Extract all of the data and reproduce it precisely.

(begin)

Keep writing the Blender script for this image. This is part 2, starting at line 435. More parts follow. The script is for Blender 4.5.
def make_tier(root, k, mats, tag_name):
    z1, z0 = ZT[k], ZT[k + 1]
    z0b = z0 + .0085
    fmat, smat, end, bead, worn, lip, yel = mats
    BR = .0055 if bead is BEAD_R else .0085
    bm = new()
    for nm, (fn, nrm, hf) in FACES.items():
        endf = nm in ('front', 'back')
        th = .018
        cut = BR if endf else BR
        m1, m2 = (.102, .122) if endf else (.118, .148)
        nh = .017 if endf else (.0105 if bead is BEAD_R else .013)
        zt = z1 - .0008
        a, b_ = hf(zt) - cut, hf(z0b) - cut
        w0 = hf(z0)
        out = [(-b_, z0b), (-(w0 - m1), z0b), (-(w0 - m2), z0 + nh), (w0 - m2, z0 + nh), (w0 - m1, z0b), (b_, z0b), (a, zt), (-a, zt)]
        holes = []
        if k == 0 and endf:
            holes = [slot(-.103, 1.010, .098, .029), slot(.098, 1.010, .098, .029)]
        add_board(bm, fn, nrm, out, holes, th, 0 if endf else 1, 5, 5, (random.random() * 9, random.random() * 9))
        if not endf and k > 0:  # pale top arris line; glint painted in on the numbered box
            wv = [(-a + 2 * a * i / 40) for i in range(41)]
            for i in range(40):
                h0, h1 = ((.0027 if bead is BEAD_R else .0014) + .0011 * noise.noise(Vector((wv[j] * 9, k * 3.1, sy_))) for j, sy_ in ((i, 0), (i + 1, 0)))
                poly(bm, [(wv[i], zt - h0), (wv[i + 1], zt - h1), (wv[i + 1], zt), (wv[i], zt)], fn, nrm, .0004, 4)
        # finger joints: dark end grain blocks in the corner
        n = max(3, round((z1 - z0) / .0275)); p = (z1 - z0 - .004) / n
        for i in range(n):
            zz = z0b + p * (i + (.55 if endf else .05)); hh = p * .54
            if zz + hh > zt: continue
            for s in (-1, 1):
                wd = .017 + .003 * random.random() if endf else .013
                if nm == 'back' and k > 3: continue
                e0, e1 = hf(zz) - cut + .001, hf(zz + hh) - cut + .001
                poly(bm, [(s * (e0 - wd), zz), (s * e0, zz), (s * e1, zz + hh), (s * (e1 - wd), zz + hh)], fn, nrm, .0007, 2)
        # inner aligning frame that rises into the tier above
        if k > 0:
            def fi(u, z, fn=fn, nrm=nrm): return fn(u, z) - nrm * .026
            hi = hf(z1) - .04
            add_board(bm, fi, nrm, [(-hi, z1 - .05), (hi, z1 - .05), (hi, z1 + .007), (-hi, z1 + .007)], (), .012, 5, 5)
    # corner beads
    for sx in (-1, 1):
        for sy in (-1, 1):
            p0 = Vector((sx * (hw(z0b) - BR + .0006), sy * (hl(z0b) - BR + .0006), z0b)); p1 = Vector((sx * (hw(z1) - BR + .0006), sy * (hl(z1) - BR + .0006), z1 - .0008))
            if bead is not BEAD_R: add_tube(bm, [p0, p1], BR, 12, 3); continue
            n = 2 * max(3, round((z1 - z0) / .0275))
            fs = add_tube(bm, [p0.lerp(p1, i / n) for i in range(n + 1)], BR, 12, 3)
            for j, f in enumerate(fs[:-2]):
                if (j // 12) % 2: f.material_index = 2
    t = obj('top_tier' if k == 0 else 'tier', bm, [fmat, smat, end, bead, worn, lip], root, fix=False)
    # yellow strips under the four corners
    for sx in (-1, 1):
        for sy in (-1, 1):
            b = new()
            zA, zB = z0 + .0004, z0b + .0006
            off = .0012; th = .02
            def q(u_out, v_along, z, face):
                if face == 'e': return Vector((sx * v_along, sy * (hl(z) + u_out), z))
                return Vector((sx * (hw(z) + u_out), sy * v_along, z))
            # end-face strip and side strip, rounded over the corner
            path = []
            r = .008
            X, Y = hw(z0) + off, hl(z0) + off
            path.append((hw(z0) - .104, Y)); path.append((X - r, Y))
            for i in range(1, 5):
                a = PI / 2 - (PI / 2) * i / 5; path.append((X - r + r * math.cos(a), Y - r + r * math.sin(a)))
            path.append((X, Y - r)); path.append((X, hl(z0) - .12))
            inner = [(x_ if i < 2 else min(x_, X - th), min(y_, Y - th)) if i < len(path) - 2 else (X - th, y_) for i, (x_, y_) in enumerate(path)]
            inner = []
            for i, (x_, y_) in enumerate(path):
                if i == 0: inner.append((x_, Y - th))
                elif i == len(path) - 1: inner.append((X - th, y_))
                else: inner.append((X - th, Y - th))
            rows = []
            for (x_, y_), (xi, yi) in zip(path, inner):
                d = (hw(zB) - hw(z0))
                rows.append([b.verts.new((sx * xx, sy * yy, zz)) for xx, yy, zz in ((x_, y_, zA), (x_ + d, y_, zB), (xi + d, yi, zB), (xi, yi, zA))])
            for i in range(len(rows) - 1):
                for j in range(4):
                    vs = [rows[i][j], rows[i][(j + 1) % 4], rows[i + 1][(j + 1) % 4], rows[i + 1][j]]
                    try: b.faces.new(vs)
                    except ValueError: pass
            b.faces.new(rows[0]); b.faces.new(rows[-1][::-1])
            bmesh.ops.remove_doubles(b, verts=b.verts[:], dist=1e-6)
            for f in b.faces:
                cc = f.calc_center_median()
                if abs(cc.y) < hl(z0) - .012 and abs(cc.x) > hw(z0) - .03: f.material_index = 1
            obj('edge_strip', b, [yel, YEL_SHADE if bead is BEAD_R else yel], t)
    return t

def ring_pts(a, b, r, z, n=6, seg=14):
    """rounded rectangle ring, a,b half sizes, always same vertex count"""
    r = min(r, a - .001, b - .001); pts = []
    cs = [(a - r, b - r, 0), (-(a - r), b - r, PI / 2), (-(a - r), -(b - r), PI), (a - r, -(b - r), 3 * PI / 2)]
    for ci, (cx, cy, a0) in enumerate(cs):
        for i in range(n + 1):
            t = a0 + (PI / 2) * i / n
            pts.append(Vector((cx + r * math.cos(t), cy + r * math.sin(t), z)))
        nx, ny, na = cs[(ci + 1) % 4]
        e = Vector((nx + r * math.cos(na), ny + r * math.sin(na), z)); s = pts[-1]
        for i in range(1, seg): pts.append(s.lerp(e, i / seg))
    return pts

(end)

> **ANSWER TO THIS EXERCISE**:
Keep writing the Blender script for this image. This is part 2, starting at line 435. More parts follow. The script is for Blender 4.5.
def make_tier(root, k, mats, tag_name):
    z1, z0 = ZT[k], ZT[k + 1]
    z0b = z0 + .0085
    fmat, smat, end, bead, worn, lip, yel = mats
    BR = .0055 if bead is BEAD_R else .0085
    bm = new()
    for nm, (fn, nrm, hf) in FACES.items():
        endf = nm in ('front', 'back')
        th = .018
        cut = BR if endf else BR
        m1, m2 = (.102, .122) if endf else (.118, .148)
        nh = .017 if endf else (.0105 if bead is BEAD_R else .013)
        zt = z1 - .0008
        a, b_ = hf(zt) - cut, hf(z0b) - cut
        w0 = hf(z0)
        out = [(-b_, z0b), (-(w0 - m1), z0b), (-(w0 - m2), z0 + nh), (w0 - m2, z0 + nh), (w0 - m1, z0b), (b_, z0b), (a, zt), (-a, zt)]
        holes = []
        if k == 0 and endf:
            holes = [slot(-.103, 1.010, .098, .029), slot(.098, 1.010, .098, .029)]
        add_board(bm, fn, nrm, out, holes, th, 0 if endf else 1, 5, 5, (random.random() * 9, random.random() * 9))
        if not endf and k > 0:  # pale top arris line; glint painted in on the numbered box
            wv = [(-a + 2 * a * i / 40) for i in range(41)]
            for i in range(40):
                h0, h1 = ((.0027 if bead is BEAD_R else .0014) + .0011 * noise.noise(Vector((wv[j] * 9, k * 3.1, sy_))) for j, sy_ in ((i, 0), (i + 1, 0)))
                poly(bm, [(wv[i], zt - h0), (wv[i + 1], zt - h1), (wv[i + 1], zt), (wv[i], zt)], fn, nrm, .0004, 4)
        # finger joints: dark end grain blocks in the corner
        n = max(3, round((z1 - z0) / .0275)); p = (z1 - z0 - .004) / n
        for i in range(n):
            zz = z0b + p * (i + (.55 if endf else .05)); hh = p * .54
            if zz + hh > zt: continue
            for s in (-1, 1):
                wd = .017 + .003 * random.random() if endf else .013
                if nm == 'back' and k > 3: continue
                e0, e1 = hf(zz) - cut + .001, hf(zz + hh) - cut + .001
                poly(bm, [(s * (e0 - wd), zz), (s * e0, zz), (s * e1, zz + hh), (s * (e1 - wd), zz + hh)], fn, nrm, .0007, 2)
        # inner aligning frame that rises into the tier above
        if k > 0:
            def fi(u, z, fn=fn, nrm=nrm): return fn(u, z) - nrm * .026
            hi = hf(z1) - .04
            add_board(bm, fi, nrm, [(-hi, z1 - .05), (hi, z1 - .05), (hi, z1 + .007), (-hi, z1 + .007)], (), .012, 5, 5)
    # corner beads
    for sx in (-1, 1):
        for sy in (-1, 1):
            p0 = Vector((sx * (hw(z0b) - BR + .0006), sy * (hl(z0b) - BR + .0006), z0b)); p1 = Vector((sx * (hw(z1) - BR + .0006), sy * (hl(z1) - BR + .0006), z1 - .0008))
            if bead is not BEAD_R: add_tube(bm, [p0, p1], BR, 12, 3); continue
            n = 2 * max(3, round((z1 - z0) / .0275))
            fs = add_tube(bm, [p0.lerp(p1, i / n) for i in range(n + 1)], BR, 12, 3)
            for j, f in enumerate(fs[:-2]):
                if (j // 12) % 2: f.material_index = 2
    t = obj('top_tier' if k == 0 else 'tier', bm, [fmat, smat, end, bead, worn, lip], root, fix=False)
    # yellow strips under the four corners
    for sx in (-1, 1):
        for sy in (-1, 1):
            b = new()
            zA, zB = z0 + .0004, z0b + .0006
            off = .0012; th = .02
            def q(u_out, v_along, z, face):
                if face == 'e': return Vector((sx * v_along, sy * (hl(z) + u_out), z))
                return Vector((sx * (hw(z) + u_out), sy * v_along, z))
            # end-face strip and side strip, rounded over the corner
            path = []
            r = .008
            X, Y = hw(z0) + off, hl(z0) + off
            path.append((hw(z0) - .104, Y)); path.append((X - r, Y))
            for i in range(1, 5):
                a = PI / 2 - (PI / 2) * i / 5; path.append((X - r + r * math.cos(a), Y - r + r * math.sin(a)))
            path.append((X, Y - r)); path.append((X, hl(z0) - .12))
            inner = [(x_ if i < 2 else min(x_, X - th), min(y_, Y - th)) if i < len(path) - 2 else (X - th, y_) for i, (x_, y_) in enumerate(path)]
            inner = []
            for i, (x_, y_) in enumerate(path):
                if i == 0: inner.append((x_, Y - th))
                elif i == len(path) - 1: inner.append((X - th, y_))
                else: inner.append((X - th, Y - th))
            rows = []
            for (x_, y_), (xi, yi) in zip(path, inner):
                d = (hw(zB) - hw(z0))
                rows.append([b.verts.new((sx * xx, sy * yy, zz)) for xx, yy, zz in ((x_, y_, zA), (x_ + d, y_, zB), (xi + d, yi, zB), (xi, yi, zA))])
            for i in range(len(rows) - 1):
                for j in range(4):
                    vs = [rows[i][j], rows[i][(j + 1) % 4], rows[i + 1][(j + 1) % 4], rows[i + 1][j]]
                    try: b.faces.new(vs)
                    except ValueError: pass
            b.faces.new(rows[0]); b.faces.new(rows[-1][::-1])
            bmesh.ops.remove_doubles(b, verts=b.verts[:], dist=1e-6)
            for f in b.faces:
                cc = f.calc_center_median()
                if abs(cc.y) < hl(z0) - .012 and abs(cc.x) > hw(z0) - .03: f.material_index = 1
            obj('edge_strip', b, [yel, YEL_SHADE if bead is BEAD_R else yel], t)
    return t

def ring_pts(a, b, r, z, n=6, seg=14):
    """rounded rectangle ring, a,b half sizes, always same vertex count"""
    r = min(r, a - .001, b - .001); pts = []
    cs = [(a - r, b - r, 0), (-(a - r), b - r, PI / 2), (-(a - r), -(b - r), PI), (a - r, -(b - r), 3 * PI / 2)]
    for ci, (cx, cy, a0) in enumerate(cs):
        for i in range(n + 1):
            t = a0 + (PI / 2) * i / n
            pts.append(Vector((cx + r * math.cos(t), cy + r * math.sin(t), z)))
        nx, ny, na = cs[(ci + 1) % 4]
        e = Vector((nx + r * math.cos(na), ny + r * math.sin(na), z)); s = pts[-1]
        for i in range(1, seg): pts.append(s.lerp(e, i / seg))
    return pts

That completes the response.